Q:

A 10-ft ladder rests against a vertical wall. If the bottom of the ladder slides away from the wall at a rate of 1 ft/sec, how fast, in ft/sec, is the top of the ladder sliding down the wall, at the instant when the bottom of the ladder is 6 ft from the wall? Answer with 2 decimal places. Type your answer in the space below. If your answer is a number less than 1, place a leading "0" before the decimal pointif you can please add work if not correct answer is fine too

Accepted Solution

A:
Interesting question!

First, we need to come up with an equation that describes the relationship between x and y, or the bottom and top of the ladder, respectively. Think of the ladder, the wall, and the floor forming a right triangle. The ladder is the hypotenuse, and the floor and the wall are the sides of the triangle. 
We know that:
a^2 + b^2 = c^2.
c is the ladder, which we know is 10. a is x, and y is b
Therefore:
x^2 + y^2 = 10^2          Let's get y by itself....
y^2 = 100 - x^2             Take the square root of both sides
y = (100 - x^2) ^(1/2) 
We have an equation that relates y, the height of the top of the ladder, to x, the distance from the wall!

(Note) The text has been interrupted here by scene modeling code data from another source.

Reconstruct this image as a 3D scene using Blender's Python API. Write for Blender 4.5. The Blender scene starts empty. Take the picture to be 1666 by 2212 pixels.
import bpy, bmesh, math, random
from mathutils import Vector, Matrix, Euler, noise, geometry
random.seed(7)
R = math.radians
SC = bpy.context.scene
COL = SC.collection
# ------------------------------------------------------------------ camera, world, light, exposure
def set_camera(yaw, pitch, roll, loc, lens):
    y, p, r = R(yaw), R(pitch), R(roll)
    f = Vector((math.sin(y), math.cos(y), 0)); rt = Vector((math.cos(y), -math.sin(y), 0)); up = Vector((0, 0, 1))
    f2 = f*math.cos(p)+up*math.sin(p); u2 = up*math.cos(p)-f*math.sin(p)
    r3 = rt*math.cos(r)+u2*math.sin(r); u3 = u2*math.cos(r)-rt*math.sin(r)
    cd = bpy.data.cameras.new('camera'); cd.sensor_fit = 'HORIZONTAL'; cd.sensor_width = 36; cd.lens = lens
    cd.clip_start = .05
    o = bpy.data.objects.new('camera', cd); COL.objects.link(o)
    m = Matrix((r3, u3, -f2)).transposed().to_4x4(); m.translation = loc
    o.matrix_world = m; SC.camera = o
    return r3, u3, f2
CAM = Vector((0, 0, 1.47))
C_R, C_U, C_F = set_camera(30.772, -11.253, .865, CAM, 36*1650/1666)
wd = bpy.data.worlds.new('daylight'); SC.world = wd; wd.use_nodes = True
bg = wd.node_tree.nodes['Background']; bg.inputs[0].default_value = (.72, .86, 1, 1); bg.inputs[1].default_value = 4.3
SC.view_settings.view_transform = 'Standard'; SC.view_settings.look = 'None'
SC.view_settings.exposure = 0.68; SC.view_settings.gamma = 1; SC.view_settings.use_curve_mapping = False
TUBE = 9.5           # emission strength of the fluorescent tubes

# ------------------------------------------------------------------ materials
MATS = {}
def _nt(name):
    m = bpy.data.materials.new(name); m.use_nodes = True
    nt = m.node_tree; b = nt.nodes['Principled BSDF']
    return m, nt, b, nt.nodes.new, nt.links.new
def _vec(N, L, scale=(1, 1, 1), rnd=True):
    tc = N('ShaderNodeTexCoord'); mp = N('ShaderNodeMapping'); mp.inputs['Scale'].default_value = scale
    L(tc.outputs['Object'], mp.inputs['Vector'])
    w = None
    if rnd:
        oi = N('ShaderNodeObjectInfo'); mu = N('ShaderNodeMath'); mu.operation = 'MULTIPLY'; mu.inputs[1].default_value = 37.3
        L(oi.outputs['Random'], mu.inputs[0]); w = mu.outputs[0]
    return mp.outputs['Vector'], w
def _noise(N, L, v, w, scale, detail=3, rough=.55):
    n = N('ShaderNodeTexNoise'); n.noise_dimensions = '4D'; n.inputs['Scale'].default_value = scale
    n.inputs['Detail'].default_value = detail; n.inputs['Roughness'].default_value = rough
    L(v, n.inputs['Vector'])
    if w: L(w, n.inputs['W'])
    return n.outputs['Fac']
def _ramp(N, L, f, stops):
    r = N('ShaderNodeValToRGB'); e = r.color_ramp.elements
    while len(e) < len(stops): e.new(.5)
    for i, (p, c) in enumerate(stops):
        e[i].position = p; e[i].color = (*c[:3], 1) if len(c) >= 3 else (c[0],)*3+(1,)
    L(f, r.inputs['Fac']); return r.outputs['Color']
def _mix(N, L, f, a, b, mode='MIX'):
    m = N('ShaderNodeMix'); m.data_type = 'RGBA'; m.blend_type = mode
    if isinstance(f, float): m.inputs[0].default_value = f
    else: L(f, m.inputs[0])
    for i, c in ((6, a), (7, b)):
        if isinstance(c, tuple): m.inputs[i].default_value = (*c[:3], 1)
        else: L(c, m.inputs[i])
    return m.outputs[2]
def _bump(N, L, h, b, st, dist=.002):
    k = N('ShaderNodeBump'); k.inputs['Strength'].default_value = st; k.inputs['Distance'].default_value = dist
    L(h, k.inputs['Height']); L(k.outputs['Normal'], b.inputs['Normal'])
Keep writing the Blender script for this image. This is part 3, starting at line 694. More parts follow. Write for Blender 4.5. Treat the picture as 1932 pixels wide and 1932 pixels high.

Now we just take the derivative to figure out the rate of change in y for any given x:
y= (100-x^2)^(1/2)   
Take the derivative (For help on this step, check out the chain rule for derivatives)
y' = (1/2) (-2x) (100 - x^2) ^(-1/2) 
y' = -x(100 - x^2) ^(-1/2)

We want to find y' when x=6, so plug in 6 for x. 
y'= -6(100 - 36)^(-1/2)
y'= -6 ÷ (64^(1/2))
y' = -6 ÷ 8
y' = -6/8 = -3/4

Remember that this is a negative number because as x, or the distance from the wall, increases, y, the height of top of the ladder, decreases. 

When the ladder is 6 feet from the wall, and moving at a constant 1ft/second, the ladder is falling at a speed of 3/4, or 0.75 ft/second.